## start DATA SECTION

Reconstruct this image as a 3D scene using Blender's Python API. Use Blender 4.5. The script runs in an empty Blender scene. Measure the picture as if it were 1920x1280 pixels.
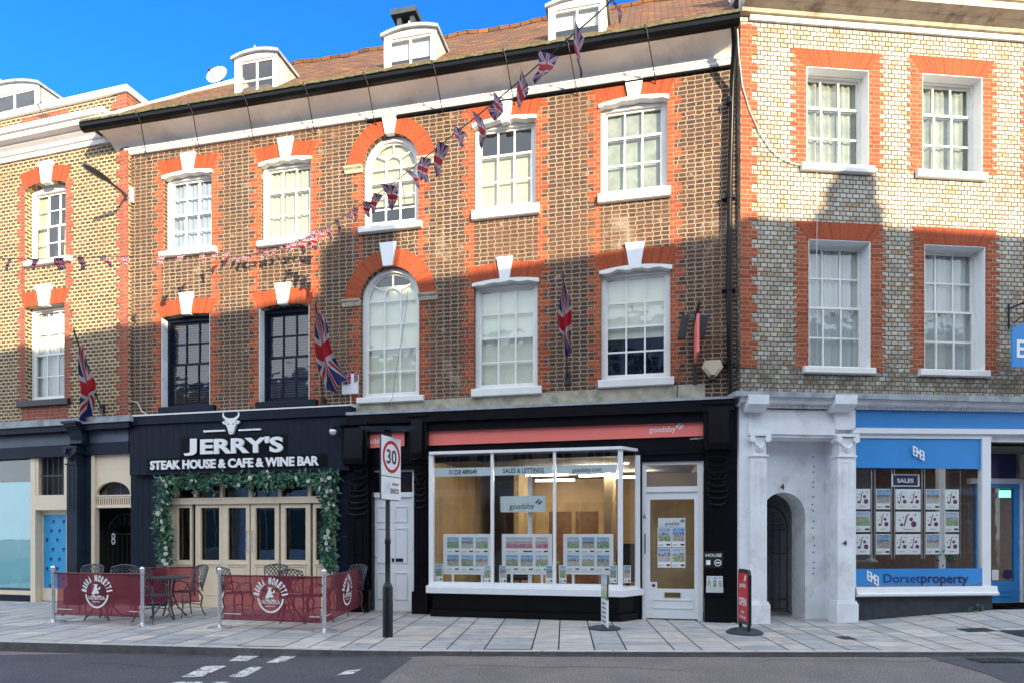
import bpy, bmesh, math, random
from math import sin, cos, pi, sqrt, atan2, floor, radians
from mathutils import Vector
SC = bpy.context.scene
# ------------------------------------------------------------------ camera, world, sun, exposure
FPX, EYE, HY = 1200.0, 1.5, 1000.0        # focal length in photo pixels, eye height, horizon row
cam = bpy.data.cameras.new('camera'); camo = bpy.data.objects.new('camera', cam)
SC.collection.objects.link(camo); SC.camera = camo
camo.location = (0, 0, EYE); camo.rotation_euler = (pi/2, 0, 0)
cam.sensor_width = 36; cam.lens = 36*FPX/1920; cam.shift_y = (HY-640)/1920
cam.clip_start = .05; cam.clip_end = 600
SUN = Vector((-.5, 1, -.27)).normalized()   # the way the light travels
w = bpy.data.worlds.new('World'); SC.world = w; w.use_nodes = True
nt = w.node_tree
sky = nt.nodes.new('ShaderNodeTexSky'); sky.sky_type = 'NISHITA'; sky.sun_disc = False
sky.sun_elevation = math.asin(-SUN.z); sky.sun_rotation = atan2(-SUN.x, -SUN.y)
sky.air_density = 1.0; sky.dust_density = .25; sky.ozone_density = 2.6; sky.altitude = 60
nt.nodes['Background'].inputs[1].default_value = .15
# the clear sky, deep blue away from the sun; bright broken cloud overhead and behind the camera
def wn(ty, **k):
    x = nt.nodes.new(ty)
    for q, v in k.items(): setattr(x, q, v)
    return x
def wmath(op_, a, b=0., c=0.):
    x = wn('ShaderNodeMath', operation=op_)
    for i_, v in enumerate((a, b, c)):
        if hasattr(v, 'links'): nt.links.new(v, x.inputs[i_])
        else: x.inputs[i_].default_value = v
    return x.outputs[0]
tint = wn('ShaderNodeMix', data_type='RGBA', blend_type='MULTIPLY'); tint.inputs[0].default_value = 1; tint.inputs[7].default_value = (.07, .36, .79, 1)
nt.links.new(sky.outputs[0], tint.inputs[6])
wtc = wn('ShaderNodeTexCoord'); wsp = wn('ShaderNodeSeparateXYZ'); nt.links.new(wtc.outputs['Generated'], wsp.inputs[0])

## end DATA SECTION

▶ [EXERCISE REQUIREMENTS]: Copy out every line of the material above exactly, skipping the pictures.

▶ [ANSWER TO THIS TASK]:
Reconstruct this image as a 3D scene using Blender's Python API. Use Blender 4.5. The script runs in an empty Blender scene. Measure the picture as if it were 1920x1280 pixels.
import bpy, bmesh, math, random
from math import sin, cos, pi, sqrt, atan2, floor, radians
from mathutils import Vector
SC = bpy.context.scene
# ------------------------------------------------------------------ camera, world, sun, exposure
FPX, EYE, HY = 1200.0, 1.5, 1000.0        # focal length in photo pixels, eye height, horizon row
cam = bpy.data.cameras.new('camera'); camo = bpy.data.objects.new('camera', cam)
SC.collection.objects.link(camo); SC.camera = camo
camo.location = (0, 0, EYE); camo.rotation_euler = (pi/2, 0, 0)
cam.sensor_width = 36; cam.lens = 36*FPX/1920; cam.shift_y = (HY-640)/1920
cam.clip_start = .05; cam.clip_end = 600
SUN = Vector((-.5, 1, -.27)).normalized()   # the way the light travels
w = bpy.data.worlds.new('World'); SC.world = w; w.use_nodes = True
nt = w.node_tree
sky = nt.nodes.new('ShaderNodeTexSky'); sky.sky_type = 'NISHITA'; sky.sun_disc = False
sky.sun_elevation = math.asin(-SUN.z); sky.sun_rotation = atan2(-SUN.x, -SUN.y)
sky.air_density = 1.0; sky.dust_density = .25; sky.ozone_density = 2.6; sky.altitude = 60
nt.nodes['Background'].inputs[1].default_value = .15
# the clear sky, deep blue away from the sun; bright broken cloud overhead and behind the camera
def wn(ty, **k):
    x = nt.nodes.new(ty)
    for q, v in k.items(): setattr(x, q, v)
    return x
def wmath(op_, a, b=0., c=0.):
    x = wn('ShaderNodeMath', operation=op_)
    for i_, v in enumerate((a, b, c)):
        if hasattr(v, 'links'): nt.links.new(v, x.inputs[i_])
        else: x.inputs[i_].default_value = v
    return x.outputs[0]
tint = wn('ShaderNodeMix', data_type='RGBA', blend_type='MULTIPLY'); tint.inputs[0].default_value = 1; tint.inputs[7].default_value = (.07, .36, .79, 1)
nt.links.new(sky.outputs[0], tint.inputs[6])
wtc = wn('ShaderNodeTexCoord'); wsp = wn('ShaderNodeSeparateXYZ'); nt.links.new(wtc.outputs['Generated'], wsp.inputs[0])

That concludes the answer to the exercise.